— What this task involves —
Give an exact transcription of every line, dropping the images.
====
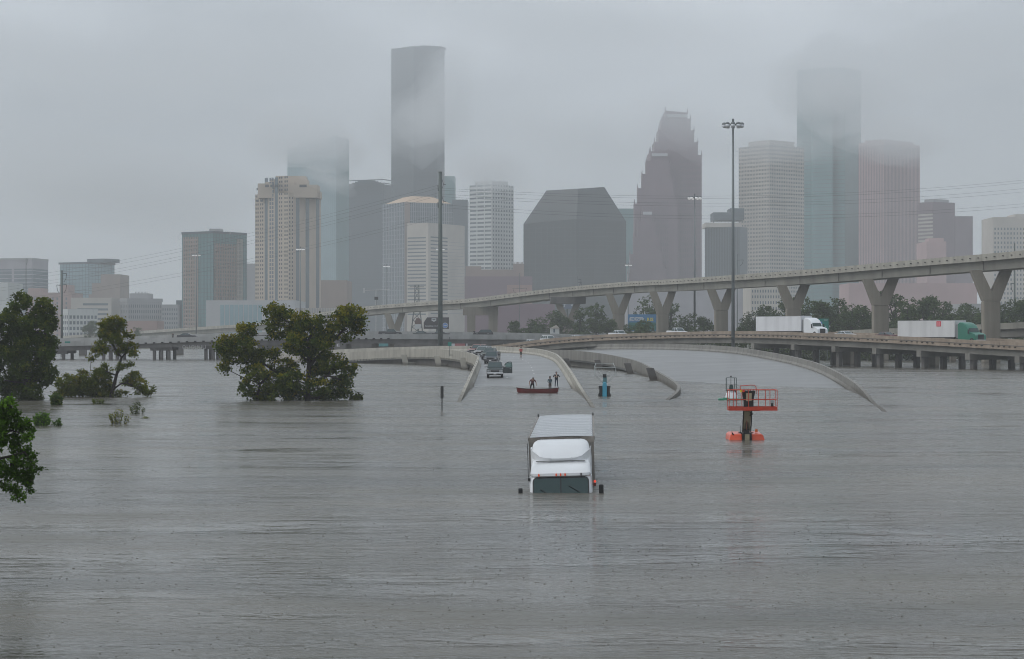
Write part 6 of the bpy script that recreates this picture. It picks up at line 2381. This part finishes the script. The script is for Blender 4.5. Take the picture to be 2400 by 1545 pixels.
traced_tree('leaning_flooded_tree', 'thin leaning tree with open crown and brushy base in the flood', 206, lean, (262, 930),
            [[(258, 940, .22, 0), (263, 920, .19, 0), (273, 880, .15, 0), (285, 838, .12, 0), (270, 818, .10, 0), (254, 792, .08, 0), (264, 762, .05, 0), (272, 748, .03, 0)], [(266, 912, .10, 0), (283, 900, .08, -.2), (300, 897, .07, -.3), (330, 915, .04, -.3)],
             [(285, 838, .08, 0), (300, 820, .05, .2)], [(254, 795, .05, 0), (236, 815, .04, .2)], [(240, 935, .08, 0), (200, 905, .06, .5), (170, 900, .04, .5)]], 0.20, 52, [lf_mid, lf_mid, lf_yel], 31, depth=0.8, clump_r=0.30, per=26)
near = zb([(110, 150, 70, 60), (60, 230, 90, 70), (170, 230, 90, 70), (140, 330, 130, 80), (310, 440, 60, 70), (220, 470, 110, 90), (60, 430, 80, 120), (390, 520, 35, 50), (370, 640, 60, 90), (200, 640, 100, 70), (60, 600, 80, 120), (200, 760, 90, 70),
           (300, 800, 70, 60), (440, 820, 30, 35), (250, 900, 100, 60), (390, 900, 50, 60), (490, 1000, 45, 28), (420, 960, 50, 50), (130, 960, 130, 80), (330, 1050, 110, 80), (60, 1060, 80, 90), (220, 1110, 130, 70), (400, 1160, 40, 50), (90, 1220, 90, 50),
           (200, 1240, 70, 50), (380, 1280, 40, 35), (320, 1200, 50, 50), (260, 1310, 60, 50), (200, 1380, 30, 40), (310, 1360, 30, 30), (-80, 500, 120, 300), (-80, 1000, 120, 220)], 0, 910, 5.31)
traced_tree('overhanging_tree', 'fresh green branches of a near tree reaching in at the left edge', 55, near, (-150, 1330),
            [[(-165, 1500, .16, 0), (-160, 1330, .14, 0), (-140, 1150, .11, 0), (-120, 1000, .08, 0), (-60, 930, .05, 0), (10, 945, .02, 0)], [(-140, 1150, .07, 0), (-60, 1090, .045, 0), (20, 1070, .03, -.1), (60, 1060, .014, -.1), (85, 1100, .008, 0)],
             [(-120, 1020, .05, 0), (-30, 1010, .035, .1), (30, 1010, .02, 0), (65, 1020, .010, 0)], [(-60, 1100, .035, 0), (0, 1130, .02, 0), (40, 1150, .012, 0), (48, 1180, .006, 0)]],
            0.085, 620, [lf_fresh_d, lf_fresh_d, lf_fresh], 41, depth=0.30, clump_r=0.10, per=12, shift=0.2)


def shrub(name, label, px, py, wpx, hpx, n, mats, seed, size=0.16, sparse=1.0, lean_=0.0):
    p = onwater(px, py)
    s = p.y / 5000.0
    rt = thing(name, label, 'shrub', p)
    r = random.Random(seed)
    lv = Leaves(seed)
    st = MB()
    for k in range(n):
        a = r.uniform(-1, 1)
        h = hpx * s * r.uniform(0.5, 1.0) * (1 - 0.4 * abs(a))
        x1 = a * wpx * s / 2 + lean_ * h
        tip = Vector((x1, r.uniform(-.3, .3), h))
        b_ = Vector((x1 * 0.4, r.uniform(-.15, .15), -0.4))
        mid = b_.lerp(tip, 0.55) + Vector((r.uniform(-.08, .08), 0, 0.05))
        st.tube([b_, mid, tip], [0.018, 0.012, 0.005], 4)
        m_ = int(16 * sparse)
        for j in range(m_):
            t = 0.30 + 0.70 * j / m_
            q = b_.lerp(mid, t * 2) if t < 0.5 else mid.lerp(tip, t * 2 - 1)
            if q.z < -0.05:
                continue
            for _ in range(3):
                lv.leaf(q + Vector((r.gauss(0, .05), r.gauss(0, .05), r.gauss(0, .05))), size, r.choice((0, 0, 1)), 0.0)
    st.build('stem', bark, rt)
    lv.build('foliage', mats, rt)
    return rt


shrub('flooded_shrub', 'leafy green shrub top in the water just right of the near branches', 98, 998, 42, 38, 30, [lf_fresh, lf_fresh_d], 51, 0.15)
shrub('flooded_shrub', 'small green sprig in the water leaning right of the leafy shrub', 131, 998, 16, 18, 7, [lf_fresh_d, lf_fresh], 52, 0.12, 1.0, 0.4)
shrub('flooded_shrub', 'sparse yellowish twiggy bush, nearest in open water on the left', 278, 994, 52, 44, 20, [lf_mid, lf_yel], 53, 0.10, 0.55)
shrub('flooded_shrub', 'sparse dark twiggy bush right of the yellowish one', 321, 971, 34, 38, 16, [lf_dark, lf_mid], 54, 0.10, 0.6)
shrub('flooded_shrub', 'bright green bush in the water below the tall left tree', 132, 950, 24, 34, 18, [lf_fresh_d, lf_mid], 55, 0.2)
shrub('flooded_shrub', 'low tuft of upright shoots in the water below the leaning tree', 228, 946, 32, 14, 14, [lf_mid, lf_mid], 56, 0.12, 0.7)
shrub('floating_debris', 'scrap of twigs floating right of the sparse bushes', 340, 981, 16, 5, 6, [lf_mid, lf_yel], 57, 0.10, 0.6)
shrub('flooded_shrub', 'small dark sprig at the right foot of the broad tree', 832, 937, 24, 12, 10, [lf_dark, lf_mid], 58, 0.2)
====
— The result —
Write part 6 of the bpy script that recreates this picture. It picks up at line 2381. This part finishes the script. The script is for Blender 4.5. Take the picture to be 2400 by 1545 pixels.
traced_tree('leaning_flooded_tree', 'thin leaning tree with open crown and brushy base in the flood', 206, lean, (262, 930),
            [[(258, 940, .22, 0), (263, 920, .19, 0), (273, 880, .15, 0), (285, 838, .12, 0), (270, 818, .10, 0), (254, 792, .08, 0), (264, 762, .05, 0), (272, 748, .03, 0)], [(266, 912, .10, 0), (283, 900, .08, -.2), (300, 897, .07, -.3), (330, 915, .04, -.3)],
             [(285, 838, .08, 0), (300, 820, .05, .2)], [(254, 795, .05, 0), (236, 815, .04, .2)], [(240, 935, .08, 0), (200, 905, .06, .5), (170, 900, .04, .5)]], 0.20, 52, [lf_mid, lf_mid, lf_yel], 31, depth=0.8, clump_r=0.30, per=26)
near = zb([(110, 150, 70, 60), (60, 230, 90, 70), (170, 230, 90, 70), (140, 330, 130, 80), (310, 440, 60, 70), (220, 470, 110, 90), (60, 430, 80, 120), (390, 520, 35, 50), (370, 640, 60, 90), (200, 640, 100, 70), (60, 600, 80, 120), (200, 760, 90, 70),
           (300, 800, 70, 60), (440, 820, 30, 35), (250, 900, 100, 60), (390, 900, 50, 60), (490, 1000, 45, 28), (420, 960, 50, 50), (130, 960, 130, 80), (330, 1050, 110, 80), (60, 1060, 80, 90), (220, 1110, 130, 70), (400, 1160, 40, 50), (90, 1220, 90, 50),
           (200, 1240, 70, 50), (380, 1280, 40, 35), (320, 1200, 50, 50), (260, 1310, 60, 50), (200, 1380, 30, 40), (310, 1360, 30, 30), (-80, 500, 120, 300), (-80, 1000, 120, 220)], 0, 910, 5.31)
traced_tree('overhanging_tree', 'fresh green branches of a near tree reaching in at the left edge', 55, near, (-150, 1330),
            [[(-165, 1500, .16, 0), (-160, 1330, .14, 0), (-140, 1150, .11, 0), (-120, 1000, .08, 0), (-60, 930, .05, 0), (10, 945, .02, 0)], [(-140, 1150, .07, 0), (-60, 1090, .045, 0), (20, 1070, .03, -.1), (60, 1060, .014, -.1), (85, 1100, .008, 0)],
             [(-120, 1020, .05, 0), (-30, 1010, .035, .1), (30, 1010, .02, 0), (65, 1020, .010, 0)], [(-60, 1100, .035, 0), (0, 1130, .02, 0), (40, 1150, .012, 0), (48, 1180, .006, 0)]],
            0.085, 620, [lf_fresh_d, lf_fresh_d, lf_fresh], 41, depth=0.30, clump_r=0.10, per=12, shift=0.2)


def shrub(name, label, px, py, wpx, hpx, n, mats, seed, size=0.16, sparse=1.0, lean_=0.0):
    p = onwater(px, py)
    s = p.y / 5000.0
    rt = thing(name, label, 'shrub', p)
    r = random.Random(seed)
    lv = Leaves(seed)
    st = MB()
    for k in range(n):
        a = r.uniform(-1, 1)
        h = hpx * s * r.uniform(0.5, 1.0) * (1 - 0.4 * abs(a))
        x1 = a * wpx * s / 2 + lean_ * h
        tip = Vector((x1, r.uniform(-.3, .3), h))
        b_ = Vector((x1 * 0.4, r.uniform(-.15, .15), -0.4))
        mid = b_.lerp(tip, 0.55) + Vector((r.uniform(-.08, .08), 0, 0.05))
        st.tube([b_, mid, tip], [0.018, 0.012, 0.005], 4)
        m_ = int(16 * sparse)
        for j in range(m_):
            t = 0.30 + 0.70 * j / m_
            q = b_.lerp(mid, t * 2) if t < 0.5 else mid.lerp(tip, t * 2 - 1)
            if q.z < -0.05:
                continue
            for _ in range(3):
                lv.leaf(q + Vector((r.gauss(0, .05), r.gauss(0, .05), r.gauss(0, .05))), size, r.choice((0, 0, 1)), 0.0)
    st.build('stem', bark, rt)
    lv.build('foliage', mats, rt)
    return rt


shrub('flooded_shrub', 'leafy green shrub top in the water just right of the near branches', 98, 998, 42, 38, 30, [lf_fresh, lf_fresh_d], 51, 0.15)
shrub('flooded_shrub', 'small green sprig in the water leaning right of the leafy shrub', 131, 998, 16, 18, 7, [lf_fresh_d, lf_fresh], 52, 0.12, 1.0, 0.4)
shrub('flooded_shrub', 'sparse yellowish twiggy bush, nearest in open water on the left', 278, 994, 52, 44, 20, [lf_mid, lf_yel], 53, 0.10, 0.55)
shrub('flooded_shrub', 'sparse dark twiggy bush right of the yellowish one', 321, 971, 34, 38, 16, [lf_dark, lf_mid], 54, 0.10, 0.6)
shrub('flooded_shrub', 'bright green bush in the water below the tall left tree', 132, 950, 24, 34, 18, [lf_fresh_d, lf_mid], 55, 0.2)
shrub('flooded_shrub', 'low tuft of upright shoots in the water below the leaning tree', 228, 946, 32, 14, 14, [lf_mid, lf_mid], 56, 0.12, 0.7)
shrub('floating_debris', 'scrap of twigs floating right of the sparse bushes', 340, 981, 16, 5, 6, [lf_mid, lf_yel], 57, 0.10, 0.6)
shrub('flooded_shrub', 'small dark sprig at the right foot of the broad tree', 832, 937, 24, 12, 10, [lf_dark, lf_mid], 58, 0.2)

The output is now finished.